What You Make of Me started as a short story about two trouble-making young siblings whose father takes them to vacation on an island. While on the island — for reasons that might spoil part of the novel, so I won’t mention them! — the two of them decide to wade into the sea, out of sheer curiosity. Their fates were uncertain when I finished the story, and for weeks I was distracted by the question: who would those strange kids turn into? What would they be like as adults? How would their relationship evolve? Eventually I had to find out.
“Unfathomably Deep” is, among other things, a story of sisterhood. And your novel revolves around Ava and her brother, Demetri. What draws you to writing about the sibling bond?
Siblings have always been fascinating to me. Sometimes — especially if siblings are close in age and endure a somewhat dramatic upbringing — you can sense a certain competitive urge to “own” the past, to claim superior knowledge over what has happened to them, and in turn to know better what is happening to them now. No one else in your life has such a deep internal (even if incidentally gathered) ledger of essentially everything that has happened to you from the moment you were born. What kinds of dynamics can unfold from that knowledge?
The narrator of your short story is an aspiring actress. The narrator of your novel is an emerging painter, her brother an ambitious documentarian. “Creative” has become a hackneyed word, but it strikes me as significant that your characters have such a drive to create things in the world. It seems at times almost like an anti-death drive — creation as a response to loss. Is their art a kind of compulsion? And what compels you to write about artists?
You’re right! All of those “creative” characters have suffered a loss in the form of death. I’m not sure why I am drawn to them, but I do love the idea you propose of an anti-death drive. It’s conventional wisdom that making art about someone is the easiest way to eternalize them (and to eternalize oneself).
As far as art being a compulsion: I think all art-making is compulsive in the sense that we all have a natural urge to do it, in one form or another. I don’t mean this in the hippy-dippy “we’re all natural born artists” sense… although… actually, yes, that’s probably exactly what I mean. The impulse to create comes before the ability to speak. You can witness preverbal children start to scribble, be amused by colors and beautiful sparkles. You can witness their need to reshape materials (like fistfuls of banana, cake) into new forms. These are things we take as givens. But they’re really pure, cool impulses, and they tell us something about our fundamental drive to figure things out and see them anew — to make them into something.
“Unfathomably Deep” begins with an epigraph from Medea. Your writing, to me, has a Classical fascination with the mysteries of fate and fortune. Do you think of your work as tragedy?

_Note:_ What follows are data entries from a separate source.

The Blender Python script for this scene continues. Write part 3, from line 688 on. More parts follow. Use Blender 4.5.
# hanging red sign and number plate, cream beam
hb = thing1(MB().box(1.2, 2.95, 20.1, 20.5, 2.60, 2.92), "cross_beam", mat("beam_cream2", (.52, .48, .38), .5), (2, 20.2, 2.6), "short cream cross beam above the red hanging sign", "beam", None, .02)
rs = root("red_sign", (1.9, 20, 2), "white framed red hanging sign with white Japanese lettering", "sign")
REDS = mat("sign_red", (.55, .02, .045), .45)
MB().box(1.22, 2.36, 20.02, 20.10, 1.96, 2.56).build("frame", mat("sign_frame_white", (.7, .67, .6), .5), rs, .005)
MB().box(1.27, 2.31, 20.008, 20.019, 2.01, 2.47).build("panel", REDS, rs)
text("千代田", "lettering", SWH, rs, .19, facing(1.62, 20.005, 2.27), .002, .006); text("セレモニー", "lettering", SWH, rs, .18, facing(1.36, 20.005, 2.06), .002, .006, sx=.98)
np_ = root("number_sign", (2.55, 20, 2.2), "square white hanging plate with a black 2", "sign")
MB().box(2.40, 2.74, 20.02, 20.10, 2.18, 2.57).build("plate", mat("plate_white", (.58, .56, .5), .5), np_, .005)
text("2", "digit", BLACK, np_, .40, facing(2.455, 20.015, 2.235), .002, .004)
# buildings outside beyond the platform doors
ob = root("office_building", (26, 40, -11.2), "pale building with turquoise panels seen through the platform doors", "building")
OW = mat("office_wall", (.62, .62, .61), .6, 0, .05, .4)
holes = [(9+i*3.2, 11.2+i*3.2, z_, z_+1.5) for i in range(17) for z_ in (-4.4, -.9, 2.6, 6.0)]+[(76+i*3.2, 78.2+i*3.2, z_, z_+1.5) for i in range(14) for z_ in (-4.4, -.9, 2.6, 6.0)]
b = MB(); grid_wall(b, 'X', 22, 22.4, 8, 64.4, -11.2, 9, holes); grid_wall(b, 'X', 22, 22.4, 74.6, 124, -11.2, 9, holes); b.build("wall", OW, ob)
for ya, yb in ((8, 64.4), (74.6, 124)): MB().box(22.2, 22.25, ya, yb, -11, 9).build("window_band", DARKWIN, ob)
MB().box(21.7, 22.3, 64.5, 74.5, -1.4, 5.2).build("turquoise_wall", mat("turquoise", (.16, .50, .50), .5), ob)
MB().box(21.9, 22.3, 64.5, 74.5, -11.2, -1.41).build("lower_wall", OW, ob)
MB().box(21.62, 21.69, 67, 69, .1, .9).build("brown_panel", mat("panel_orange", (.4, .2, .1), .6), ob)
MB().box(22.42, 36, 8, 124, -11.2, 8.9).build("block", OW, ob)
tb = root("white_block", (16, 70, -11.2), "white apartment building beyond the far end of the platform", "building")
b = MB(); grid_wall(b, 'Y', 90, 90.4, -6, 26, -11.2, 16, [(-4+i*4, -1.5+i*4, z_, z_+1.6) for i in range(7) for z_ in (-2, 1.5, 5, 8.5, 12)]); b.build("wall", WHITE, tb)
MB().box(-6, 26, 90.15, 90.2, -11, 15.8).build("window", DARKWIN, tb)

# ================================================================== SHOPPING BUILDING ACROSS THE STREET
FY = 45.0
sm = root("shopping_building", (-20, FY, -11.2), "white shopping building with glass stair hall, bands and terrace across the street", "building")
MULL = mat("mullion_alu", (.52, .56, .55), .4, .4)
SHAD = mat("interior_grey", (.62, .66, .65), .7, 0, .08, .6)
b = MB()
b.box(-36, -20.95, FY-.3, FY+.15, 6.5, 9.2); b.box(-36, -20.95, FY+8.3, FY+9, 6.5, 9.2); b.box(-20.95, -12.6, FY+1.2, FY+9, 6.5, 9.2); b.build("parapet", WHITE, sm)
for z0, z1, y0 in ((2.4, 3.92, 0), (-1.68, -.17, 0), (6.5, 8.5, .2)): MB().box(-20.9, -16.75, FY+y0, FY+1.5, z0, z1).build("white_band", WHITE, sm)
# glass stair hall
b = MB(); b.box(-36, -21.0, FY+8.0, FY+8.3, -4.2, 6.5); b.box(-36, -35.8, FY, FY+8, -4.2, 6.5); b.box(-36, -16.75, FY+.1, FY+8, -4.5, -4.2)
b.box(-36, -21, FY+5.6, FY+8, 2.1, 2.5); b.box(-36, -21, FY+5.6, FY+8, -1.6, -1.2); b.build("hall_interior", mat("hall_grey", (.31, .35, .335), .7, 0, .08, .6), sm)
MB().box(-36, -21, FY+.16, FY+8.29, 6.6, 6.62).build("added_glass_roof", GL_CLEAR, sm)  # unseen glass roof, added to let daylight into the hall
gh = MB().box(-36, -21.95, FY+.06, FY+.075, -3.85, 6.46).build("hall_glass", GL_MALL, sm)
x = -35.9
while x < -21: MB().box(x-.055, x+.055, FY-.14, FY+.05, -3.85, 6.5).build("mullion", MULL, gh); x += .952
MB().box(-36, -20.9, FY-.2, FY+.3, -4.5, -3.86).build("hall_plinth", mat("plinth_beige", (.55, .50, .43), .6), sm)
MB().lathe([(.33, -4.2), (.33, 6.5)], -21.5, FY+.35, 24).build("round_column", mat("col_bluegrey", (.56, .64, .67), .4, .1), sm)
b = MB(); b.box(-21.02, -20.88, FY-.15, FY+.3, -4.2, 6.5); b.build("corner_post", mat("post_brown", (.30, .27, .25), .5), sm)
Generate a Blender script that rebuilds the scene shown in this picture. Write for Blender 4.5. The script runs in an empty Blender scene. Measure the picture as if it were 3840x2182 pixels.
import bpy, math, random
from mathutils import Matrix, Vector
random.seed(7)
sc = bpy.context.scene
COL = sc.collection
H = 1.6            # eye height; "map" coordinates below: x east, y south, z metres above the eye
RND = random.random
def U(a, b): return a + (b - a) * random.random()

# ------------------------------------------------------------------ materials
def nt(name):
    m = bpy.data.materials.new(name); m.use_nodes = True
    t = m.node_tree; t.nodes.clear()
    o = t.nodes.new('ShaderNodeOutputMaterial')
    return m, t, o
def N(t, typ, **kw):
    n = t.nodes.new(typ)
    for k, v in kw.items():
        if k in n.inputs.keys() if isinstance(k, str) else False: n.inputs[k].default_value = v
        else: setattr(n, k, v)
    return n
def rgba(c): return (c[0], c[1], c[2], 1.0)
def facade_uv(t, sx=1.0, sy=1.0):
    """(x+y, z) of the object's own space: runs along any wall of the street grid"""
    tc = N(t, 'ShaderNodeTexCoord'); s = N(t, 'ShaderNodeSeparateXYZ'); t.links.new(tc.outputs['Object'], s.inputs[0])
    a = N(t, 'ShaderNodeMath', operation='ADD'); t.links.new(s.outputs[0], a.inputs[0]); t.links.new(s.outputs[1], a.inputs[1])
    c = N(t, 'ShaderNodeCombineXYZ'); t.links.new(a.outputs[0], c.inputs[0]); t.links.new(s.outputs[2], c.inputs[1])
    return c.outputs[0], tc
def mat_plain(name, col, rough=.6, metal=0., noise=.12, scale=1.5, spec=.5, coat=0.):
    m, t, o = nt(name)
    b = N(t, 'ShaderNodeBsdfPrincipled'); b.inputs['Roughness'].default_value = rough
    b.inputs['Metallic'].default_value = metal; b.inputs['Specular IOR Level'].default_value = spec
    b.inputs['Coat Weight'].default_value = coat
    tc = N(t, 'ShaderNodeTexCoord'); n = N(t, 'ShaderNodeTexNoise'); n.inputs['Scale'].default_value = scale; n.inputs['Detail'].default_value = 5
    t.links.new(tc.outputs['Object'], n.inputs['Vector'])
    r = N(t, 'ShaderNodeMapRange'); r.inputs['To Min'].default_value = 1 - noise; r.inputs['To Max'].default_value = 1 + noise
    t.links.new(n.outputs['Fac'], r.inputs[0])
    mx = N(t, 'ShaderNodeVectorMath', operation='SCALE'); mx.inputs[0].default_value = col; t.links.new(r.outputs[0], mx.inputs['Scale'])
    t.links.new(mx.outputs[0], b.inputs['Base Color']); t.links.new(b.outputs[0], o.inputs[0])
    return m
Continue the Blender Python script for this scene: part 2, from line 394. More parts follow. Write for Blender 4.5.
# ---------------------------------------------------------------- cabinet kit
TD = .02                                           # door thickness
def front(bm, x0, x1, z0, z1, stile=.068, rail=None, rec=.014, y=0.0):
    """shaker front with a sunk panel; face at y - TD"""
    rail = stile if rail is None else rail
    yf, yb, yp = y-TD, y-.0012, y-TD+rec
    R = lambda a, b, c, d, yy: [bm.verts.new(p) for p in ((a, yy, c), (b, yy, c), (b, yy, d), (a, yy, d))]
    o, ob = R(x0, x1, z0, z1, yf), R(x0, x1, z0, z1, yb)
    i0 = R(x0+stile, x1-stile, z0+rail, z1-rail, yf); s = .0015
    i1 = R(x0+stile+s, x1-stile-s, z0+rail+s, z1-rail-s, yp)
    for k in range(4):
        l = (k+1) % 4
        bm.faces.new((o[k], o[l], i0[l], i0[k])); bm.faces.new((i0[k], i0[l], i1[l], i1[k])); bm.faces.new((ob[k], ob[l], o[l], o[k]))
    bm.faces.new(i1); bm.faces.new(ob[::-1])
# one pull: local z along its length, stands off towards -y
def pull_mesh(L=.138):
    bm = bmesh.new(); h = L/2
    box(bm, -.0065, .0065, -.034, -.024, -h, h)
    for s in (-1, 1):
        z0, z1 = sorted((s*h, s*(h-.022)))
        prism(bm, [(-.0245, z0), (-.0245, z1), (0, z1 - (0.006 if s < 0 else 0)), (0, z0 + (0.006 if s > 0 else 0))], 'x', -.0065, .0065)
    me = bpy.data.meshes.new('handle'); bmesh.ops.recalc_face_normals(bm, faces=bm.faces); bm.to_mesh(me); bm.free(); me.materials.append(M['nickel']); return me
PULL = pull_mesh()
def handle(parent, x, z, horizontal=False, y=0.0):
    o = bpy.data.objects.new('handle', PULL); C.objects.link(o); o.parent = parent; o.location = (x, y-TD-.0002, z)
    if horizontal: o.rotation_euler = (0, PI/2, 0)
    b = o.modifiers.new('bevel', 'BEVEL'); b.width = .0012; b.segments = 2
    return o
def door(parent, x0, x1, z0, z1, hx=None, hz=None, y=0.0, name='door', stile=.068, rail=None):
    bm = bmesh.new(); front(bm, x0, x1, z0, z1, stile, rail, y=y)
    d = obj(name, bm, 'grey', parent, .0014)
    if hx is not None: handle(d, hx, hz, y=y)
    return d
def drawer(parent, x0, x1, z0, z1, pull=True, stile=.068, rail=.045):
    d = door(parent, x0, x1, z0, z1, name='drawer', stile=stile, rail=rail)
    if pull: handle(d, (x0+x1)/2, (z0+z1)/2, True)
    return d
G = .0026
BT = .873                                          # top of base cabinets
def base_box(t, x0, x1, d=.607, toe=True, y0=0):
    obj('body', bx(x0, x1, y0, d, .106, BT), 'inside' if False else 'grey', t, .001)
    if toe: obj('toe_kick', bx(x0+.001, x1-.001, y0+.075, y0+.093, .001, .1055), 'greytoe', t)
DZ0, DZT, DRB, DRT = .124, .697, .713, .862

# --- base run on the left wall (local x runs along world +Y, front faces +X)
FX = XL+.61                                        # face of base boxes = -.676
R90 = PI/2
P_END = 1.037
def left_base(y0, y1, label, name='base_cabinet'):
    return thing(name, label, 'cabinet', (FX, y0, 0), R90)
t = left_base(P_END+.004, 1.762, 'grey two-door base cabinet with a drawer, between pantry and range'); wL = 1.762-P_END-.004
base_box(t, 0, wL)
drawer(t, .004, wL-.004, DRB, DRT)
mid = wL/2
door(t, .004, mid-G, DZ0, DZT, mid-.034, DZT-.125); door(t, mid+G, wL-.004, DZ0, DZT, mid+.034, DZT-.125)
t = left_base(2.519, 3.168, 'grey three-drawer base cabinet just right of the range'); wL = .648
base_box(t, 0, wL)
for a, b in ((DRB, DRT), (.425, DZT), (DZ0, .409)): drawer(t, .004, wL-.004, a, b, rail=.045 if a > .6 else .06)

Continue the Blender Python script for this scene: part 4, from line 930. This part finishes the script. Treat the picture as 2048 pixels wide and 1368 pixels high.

Oh, yes, I love those Classical elements of storytelling. However, I did not intend my novel or my work in general to read as tragedy, and will confess I am sometimes surprised when, opening my novel to a random page, I come across some paragraph of Ava or Demetri’s and encounter the aggressive nature of their obsessions, the way their lives charge forward with a kind of tragic force. I think, “Wow, dark!” Maybe I’m surprised because I myself am in love with laughter and life. And I feel very lucky to have friends who are buoyant and irreverent and funny. But for whatever reason my characters don’t tend to have these things. They tend to be isolated, stuck inside their minds, attached to some centripetal force, circling around some void. Anyway, I can only hope that there is always something redeeming about life itself that finds its way into my novels, or into anything I write. The novel I’m working on now has a much warmer aspect to it — it’s bouncy, effervescent. And it’s making me laugh, which means nothing at all, but what does!